There are different limitations in the public and private sector. Do you find that there are situations where you have to balance the political arena with what a shared services could do?

That’s an interesting question. I would say right now Ontario is in a very similar position to a number of other governments that are challenged by the realities of the economic landscape. Certainly, there is recognition that a shared services model has been successful for the Ontario government. We’ve taken the costs out of back office business administration by 26%, since 2004-05. Given the success that we have achieved, a recent report by the government’s Commission on the Reform of Ontario’s Public Services: Path to Sustainability and Excellence has urged it to explore whether other broader public sector organizations and government agencies could benefit from a shared services model.

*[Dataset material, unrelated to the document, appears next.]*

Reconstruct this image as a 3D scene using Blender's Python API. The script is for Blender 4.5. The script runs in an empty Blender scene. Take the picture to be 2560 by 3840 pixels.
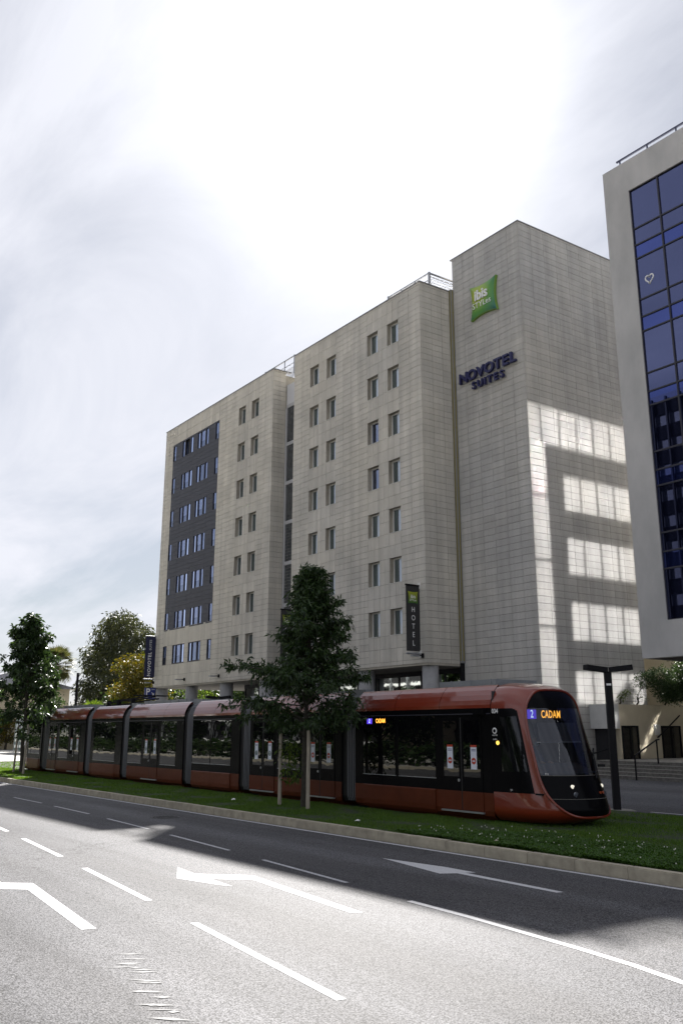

Lois, thank you for taking the time to speak with me.

You’re most welcome.

About Lois Bain

Lois Bain has served as the Associate Deputy Minister of Ontario Shared Services (OSS) since 2010. Her long career with the OPS includes senior leadership positions at the Ministry of Community and Social Services where she was leading a large scale business transformation of the Family Responsibility Office as its Assistant Deputy Minister. Prior to this she has held a number of positions in the Ontario Public Service at the ADM level including Ministry of Government Services and Cabinet Office.

Over the past 15 years she has been leading a number of large scale public service transformation initiatives to modernize government programs and processes and promote innovation in Ontario’s Public Service.

Lois Bain retires from public service – after 33 years! – at the end of April. SSON commends her successes to date, and wishes her best of luck in the future.